今日は朝から営業許可更新の為に店の工事。

6年ぶりにお店を作ってくれた工務店の方と会った。

現在66歳。

見た目は出会った頃と変わらず元気そうで何より。

バリバリ仕事をこなしている。

ただ、跡継ぎをどうしようかとぼやいていた。

「会社が無くなると困る人が沢山いるんだよ」

こんな事も仰っていた。

「僕も困ります。うちが無くなるまでは続けてください。

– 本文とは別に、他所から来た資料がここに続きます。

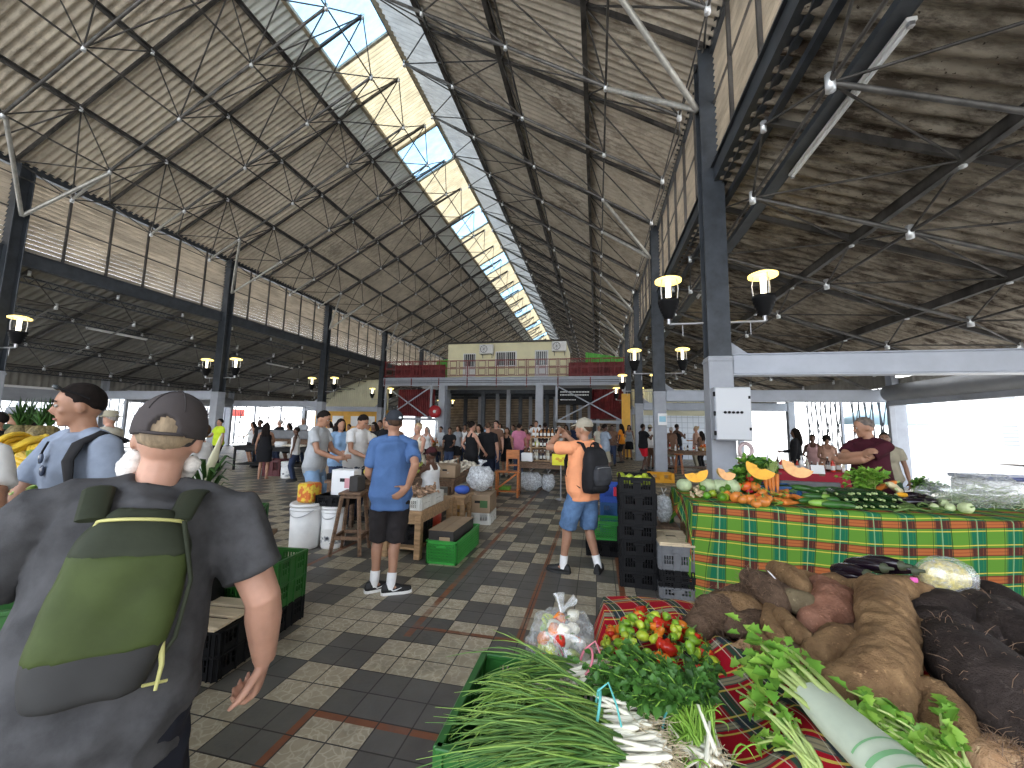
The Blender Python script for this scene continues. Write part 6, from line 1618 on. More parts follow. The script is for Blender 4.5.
onions('spring onion bunch at the back of the crate tied with pink twine',rp(600,668,.92),[rp(490,700,.87),rp(505,690,.88),rp(520,675,.88)],34,53,[L_oniond,L_onion],OG,twine=(M_pinkt,.15))
onions('thin spring onion bunch over the left corner of the crate',rp(560,690,.90),[rp(478,722,.87),rp(500,706,.9)],18,54,[L_onion,L_oniond],OG)
onions('yellow green chive bunch under the parsley at the right',rp(706,762,.84),[rp(690,722,.86),rp(672,735,.86),rp(700,715,.88)],24,55,[L_cel,L_onion],OG)
b2=rp(694,740,.86)
herb('parsley','large dark green parsley bunch between the onions and the peppers',b2,[rp(610,668,.95),rp(640,660,.98),rp(665,680,.98),rp(625,690,.95),rp(600,680,.93),rp(650,700,.97),rp(690,680,.94)],120,.029,(L_pars,L_pars,L_cel),61,'parsley',spread=.04,per=13,bulge=.06,tie=(M_tealt,.25))
herb('parsley','smaller parsley bunch beside the red cloth',rp(705,735,.86),[rp(696,676,.93),rp(708,668,.92),rp(690,690,.94)],50,.026,(L_pars,L_dark,L_cel),62,'parsley',spread=.034,per=12,bulge=.05)
# peppers
M_pepy=mat('pepper_yellow_green',(.46,.56,.045),.28,0,var=.25,vs=10); M_pepg=mat('pepper_green',(.22,.40,.03),.28,0,var=.2); M_pepr=mat('pepper_red',(.52,.025,.012),.25,0,var=.2); M_pepo=mat('pepper_orange',(.72,.20,.02),.25,0,var=.2)
def pepper_proto(loc,grp,lab):
    t=MB(); t.ell((0,0,0),(.019,.018,.026),None,12,9,0,lambda p:1+.10*math.sin(3*math.atan2(p.y,p.x)+p.z*2)-.12*max(0,-p.z))
    t.path([(0,0,.023),(.001,0,.032),(.006,0,.045)],[.005,.0028,.0022],5,1); return tag(t.build('pepper',[M_pepy,M_stem],loc=loc),lab,'pepper',grp)
pp=None; G2=random.Random(5)
cols=[None,None,None,{'pepper_yellow_green':M_pepg},{'pepper_yellow_green':M_pepg},{'pepper_yellow_green':M_pepr},{'pepper_yellow_green':M_pepo}]
labs={'y':'small yellow green pepper in the heap on the red plaid cloth','g':'small green pepper in the heap on the red plaid cloth','r':'small red pepper in the heap on the red plaid cloth','o':'small orange pepper in the heap on the red plaid cloth'}
cen=rp(648,640,.84)
for i in range(170):
    a=G2.uniform(0,2*pi); rr_=math.sqrt(G2.random()); x=cen.x+.215*rr_*math.cos(a)+.03; y=cen.y+.17*rr_*math.sin(a)-.0; hgt=.13*(1-rr_**2)
    z=RZ_+.045+hgt*G2.uniform(.75,1.05); rot=(G2.uniform(0,6),G2.uniform(0,6),G2.uniform(0,6)); k=G2.randrange(7)
    if x>cen.x+.02 and k<3 and G2.random()<.3: k=5
    p=V((x,y,z)); key='yyyggro'[k]
    if pp is None: pp=pepper_proto(p,'peppers in the heap on the red cloth',labs['y'])
    else:
        o=clone(pp,p,rot,labs[key],G2.uniform(.7,1.05),cols[k])
for i in range(5):
    p=(rp(640,612,.90),rp(648,620,.9),rp(672,628,.88),rp(676,634,.88),rp(668,648,.88))[i]; clone(pp,p,(1,i,2),'large red pepper on the crown of the pepper heap' if i<2 else 'red pepper at the right side of the pepper heap',1.3,{'pepper_yellow_green':M_pepr})
pb=at_y(562,650,1.50); bgp=E('bag_of_peppers','knotted clear bag of mixed peppers at the far corner of the green crate','bag',(pb.x,pb.y,pb.z-.085)); bgp.scale=(1.02,)*3
bag('plastic_bag','',(0,0,-.01),(.24,.22,.23),M_clearbag,5,parent=bgp,crump=.18)
for i in range(34):
    a=G2.uniform(0,2*pi); z=G2.uniform(.03,.19); r_=.085*math.sqrt(G2.random())*math.sqrt(max(.1,1-((z-.1)/.12)**2)); k=G2.randrange(7)
    o=pp.copy(); COL.objects.link(o); o.location=bgp.location+V((r_*math.cos(a),r_*math.sin(a),z))*1.02; o.rotation_euler=(G2.uniform(0,6),G2.uniform(0,6),0); o.scale=(1.17,)*3
    tag(o,('orange','red','orange','white','yellow green','green','white')[k]+' pepper inside the knotted clear bag','pepper','peppers in the clear bag')
    mm=(M_pepo,M_pepr,M_pepo,M_bulb,M_pepy,M_pepg,M_bulb)[k]; o.material_slots[0].link='OBJECT'; o.material_slots[0].material=mm
# ================================================================== crates beside the plaid stall
def crate_pos(x,y,z): return (x,y,z)
for i in range(7):
    crate('crate',['lowest','second','third','fourth','fifth','sixth','topmost'][i]+' crate of the tall black crate stack beside the plaid stall',.37,.56,.163,M_black,(.435,4.86,.002+.165*i),.03*(i%3-1),'black crate stack',n=10,win=(.3,.85))
yf=None
for i in range(16):
    p=V((.30+.27*(i%4)/3+G.uniform(-.02,.02),4.66+.4*(i//4)/3,.002+.165*6+.075+(.03 if i%3 else .06)))
    if yf is None: yf=fruit('carambola','yellow green fruit heaped in the topmost black crate',p,.04,M_pepy,'fruit','fruit in the topmost black crate',(1,1,1.5),(1.5,0,.4),None,.14)
    else: clone(yf,p,(G.uniform(1,2),0,G.uniform(0,6)),None,G.uniform(.85,1.1))
crate('crate','grey crate at the bottom of the short stack under a plywood lid',.33,.52,.10,M_gycrate,(.785,4.66,.002),.02,'grey and black crates',n=8)
for i in range(3): crate('crate',('lower','middle','upper')[i]+' black crate between the two grey crates',.33,.52,.055,M_black,(.785+.01*(i%2),4.66,.104+.057*i),.02*i,'grey and black crates',n=8,handle=False)
crate('crate','large grey crate with a plywood lid beside the plaid cloth',.34,.54,.235,M_gycrate,(.785,4.665,.278),.02,'grey and black crates',n=10,win=(.25,.6))
ld=E('plywood_cover','pale plywood lid with a hand slot on the grey crate','lid',(.785,4.665,.515),.02); t=MB()
for k in range(3): t.box((-.115+.115*k,0,.012),(.112,.58,.02),.003)
t.build('board',M_plywood,ld); t=MB(); 
for y in (-.25,.25): t.box((0,y,.028),(.345,.05,.012),.002)
t.build('batten',M_plywood,ld); t=MB(); t.box((0,.05,.023),(.10,.025,.004)); t.build('hand_slot',M_blackm,ld)
crate('crate','black crate on the floor behind the man in orange',.5,.4,.2,M_black,(.10,5.75,.002),.05)
crate('crate','bright green lattice basket on a black crate behind the man in orange',.48,.38,.24,M_gcrate2,(.10,5.75,.205),.05,style='mesh')
crate('crate','lower dark blue crate behind the green basket',.4,.4,.28,M_blcrate,(.25,6.5,.002),0,'blue crates')
crate('crate','middle dark blue crate behind the green basket',.4,.4,.28,M_blcrate,(.25,6.5,.285),0,'blue crates')
crate('crate','upper blue crate with a red flash behind the man in orange',.4,.4,.26,mat('bright_blue_crate',(.03,.09,.42),.4),(.25,6.5,.568),0,'blue crates')
t=MB(); t.box((0,0,0),(.12,.02,.14),.01); tag(t.build('red_card',mat('flash_red',(.6,.02,.05),.5),loc=(.30,6.28,.74)),'small red card on the upper blue crate','card')
bag('plastic_bag','thin white plastic bag slumped between black crates and plaid cloth',(.80,5.25,.555),(.2,.16,.36),M_wbag,12,knot=True)
table('low_bench','low bench behind the grey crates',(.80,5.22,0),.3,.3,.55,M_wood)
crate('crate','yellow orange crate on the floor by the second right column',.75,.4,.30,M_ycrate,(2.0,13.6,.002),.1)
# price card on a post, beside the man in orange
ps=E('price_card','yellow price card with fruit picture on a thin post','price card',pos(561,9.4)); t=MB(); t.tube((0,0,.01),(0,0,.80),.015); t.lathe([(0,0),(.12,.0),(.12,.02),(0,.03)],14); t.build('post',M_chrome,ps)
t=MB(); t.box((0,0,.93),(.42,.03,.27),.01); t.build('card',mat('card_yellow',(.80,.74,.03),.5),ps)
t=MB(); 
for x,z in ((-.08,.95),(-.01,.91),(.07,.96)): t.ell((x,-.02,z),(.05,.008,.035))
t.build('fruit_print',mat('print_orange',(.70,.42,.03),.5),ps)

# ================================================================== left foreground: crates and stepped fruit display
p1,p2,p3=at_z(308,549,.575),at_z(274,565.5,.575),at_z(262,545.8,.575)
ctr=(p2+p3)/2; ang=math.atan2((p3-p1).y,(p3-p1).x)
Lc=.56; Wc=.38
ux=V((math.cos(ang+pi),math.sin(ang+pi),0)); uy=V((-ux.y,ux.x,0))
cpos=p1-ux*Lc/2-uy*(Wc/2)*(1 if (p2-p1).dot(uy)<0 else -1); cpos.z=0
for i,(mt,l) in enumerate(((M_black,'black crate at the bottom under two green crates left of the walkway'),(M_gcrate,'lower green crate of the pair left of the walkway'),(M_gcrate,'upper green crate of the pair left of the walkway'))):
    crate('crate',l,Lc,Wc,.188,mt,(cpos.x,cpos.y,.002+.19*i),ang,'crates left of the walkway',n=14)
t=MB(); t.box((0,0,0),(.36,.24,.06),.02); tag(t.build('black_tray',M_black,loc=(cpos.x,cpos.y,.47)),'dark tray lying inside the upper green crate','tray')
q=at_z(222,612,.34); pz=E('slatted_cover','pale slatted wooden lid on a low black crate behind the man in dark grey','lid',(q.x-.08,q.y,.335),ang); 
for k in range(3):
    t=MB(); t.box((0,-.15+.15*k,.0),(.5,.115,.018),.003); t.build('board',M_plywood,pz)
t=MB()
for x in (-.2,.2): t.box((x,0,-.016),(.05,.42,.014),.002)
t.build('batten',M_plywood,pz)
for i in range(2): crate('crate',('lower','upper')[i]+' black crate below the pale slatted lid',.5,.4,.15,M_black,(q.x-.08,q.y,.002+.152*i),ang,'crates below the slatted lid',n=10)
# green crates at the left edge
q=pos(10,1.45)
for i in range(4): crate('crate',('lowest','second','third','topmost')[i]+' green crate of the stack at the left edge of the walkway',.52,.38,.262,M_gcrate,(q.x,q.y,.002+.264*i),.75,'green crate stack',n=14,win=(.2,.85))
# stepped display
ds=E('fruit_display','stepped dark fruit display at the left edge','display',(-4.5,2.12,0),R(61))
for k,(y,z) in enumerate(((-.75,1.02),(-.1,1.14),(.6,1.26))):
    t=MB(); t.box((0,y,z-.02),(1.2,.66,.04),.008); t.box((0,y-.33,z+.02),(1.2,.025,.10),.006); t.build('shelf',M_black,ds)
    for x in (-.5,.5):
        t=MB(); t.box((x,y,(z-.04)/2),(.06,.5,z-.04),.01); t.build('leg',M_wood,ds)
M_ban=mat('banana_skin',(.66,.44,.04),.45,0,var=.2,vs=6); M_bang=mat('banana_green_tip',(.25,.30,.04),.5); M_band=mat('banana_brown_spots',(.50,.31,.04),.5,0,var=.6,vs=14)
def banana_bunch(label,loc,rz,s,n,seed,mt,grp=None):
    g=random.Random(seed); e=E('banana_bunch',label,'bananas',loc,rz,grp); e.scale=(s,)*3
    for k in range(n):
        a=(k-(n-1)/2)*.22; row=k%2
        c=[V((math.sin(a)*(.02+.05*t)+.0,-.16+.34*t-.05*t*t,.07*math.sin(t*2.6)+row*.035)) for t in np.linspace(0,1,7)]
        t=MB(); t.path(c,[.007,.014,.019,.020,.019,.013,.006],8); t.ell(c[-1],.006,nu=6,nv=5,m=1); t.build('banana',[mt,M_bang],e)
    t=MB(); t.path([(0,-.15,.0),(0,-.185,.02),(0,-.2,.05)],[.022,.016,.012],7); t.build('stalk',M_bang,e)
    return e
bn=banana_bunch('yellow banana bunch on the stepped display beside the man in blue-grey',(0,0,0),0,1.15,6,1,M_ban,'banana bunches on the stepped display')
bn2=None; G3=random.Random(9)
first=True
for i in range(22):
    x,y=G3.uniform(10,56),G3.uniform(450,477); zz=3.25+G3.uniform(0,.35); z=1.7-(y-419.5)*zz/390; p=pos(x,zz,z); rot=(G3.uniform(-.3,.3),G3.uniform(-.4,.4),G3.uniform(.3,2.6))
    if first: place(bn,p,rot); first=False
    else: dup(bn,p,rot,None,G3.uniform(.95,1.25))
M_pine=mat('pineapple_skin',(.17,.13,.05),.7,0,var=.5,vs=30,bump=1.,bs=45,bd=.02)
def pineapple(label,loc,s):
    e=E('pineapple',label,'pineapple',loc,G3.uniform(0,6)); e.scale=(s,)*3
    t=MB(); t.lathe([(0,0),(.045,.0),(.062,.03),(.068,.08),(.062,.14),(.04,.18),(0,.19)],14); t.build('fruit_body',M_pine,e); t=MB()
    for k in range(26):
        a=k*2.4; r_=.10*(1-k/30); t.path([(0,0,.18),(r_*.45*math.cos(a),r_*.45*math.sin(a),.23+.003*k),(r_*math.cos(a),r_*math.sin(a),.25+.006*k)],[.012,.010,.001],4,flat=.3)
    t.build('crown_leaves',L_dark,e)
for x,z,l in ((20,3.9,'left'),(29,3.95,'second'),(41,3.85,'third'),(50,3.9,'right')): pineapple('%s pineapple of the row behind the bananas'%l,pos(x,z,1.37),1.35)
for i,(x,y,s,sd) in enumerate(((10,492,1,71),(26,488,1,72),(40,500,.9,73),(4,505,.9,74),(60,478,.7,75))):
    p=pos(x,2.35,1.7-(y-419)*2.35/390-.06)
    herb('celery',('leftmost','second','third','lowest left','rightmost small')[i]+' yellow green celery bunch on the stepped display',p+V((-.06,-.12,-.03)),[p+V((.04,.08,.06)),p+V((.08,.02,.05)),p+V((-.02,.07,.06))],22,.055,(L_cel,L_celd,L_stalk),sd,'celery',spread=.045,per=5,bulge=.05,stem_r=.007)
p=pos(12,2.3,1.30); tag(fruit('papaya','orange brown papaya among the celery on the display',p,.06,mat('papaya_skin',(.42,.14,.03),.5,0,var=.2),'papaya',None,(1,1,1.4),(1.2,0,.6)),None)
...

」

こんな冗談を言って話は終わったけど、気持ちが少し分かる。

引退したいけど出来ない。

それはお金の為でもなく、楽しいからとかでもなく、仕事しかやる事が無いって訳でもない。

自分の事だけを考えればいつでも引退出来る。

でも、他の人の事を考えると出来ない。

僕はまだまだ引退するような年齢じゃないけど、この気持ちがなんとなく分かる。

毎日の営業がそれに近いのかもしれない。

お店を始めた頃は売上が無かったし、店が潰れた時に後悔したくないから毎日開ける事に疑問を抱かなかった。

毎週休んでるから潰れるんだよ。

飲食店の廃業率の高さを見ては思ってた。

でも、今は違う。

お陰様で売上は安定してきて、週に一度は休んでもきっと大丈夫。

僕も歳をとって疲れやすくなってるし、休みたい欲は増してきた。

必死さが薄れたんだと思う。

でも、だからと言ってなかなか休もうとはならない。

それは困る人がいるから。

常連さんもそうだし、取引先もそう。

お店を始めた頃は考えなかった事が、今は一番に考える事になっている。

こんな事を言ってるといつまで経っても休めないし、いつかは駄目になる。

それも分かってるけど、なかなか踏ん切りがつかない。

よっぽど忙しいお店じゃない限り、定休日を設ける店の意味が分からなかった。

怠けてると思ってた。

でも、今は分かる。

自分で決められないから、強制的に休みにしてるんだって事に。

どこかで決めなきゃいけない事だなと、工務店のおじさんと話してて思いました。

でも、その人は引退したいとか言いながら、次の仕事の話を楽しそうにしてたから、きっと心から仕事を辞めたい訳じゃないんだろうな。

僕も休みたいとは思いつつも、休んだら休んだで落ち着かないだろうし。

お店の運営って何年経っても難しい。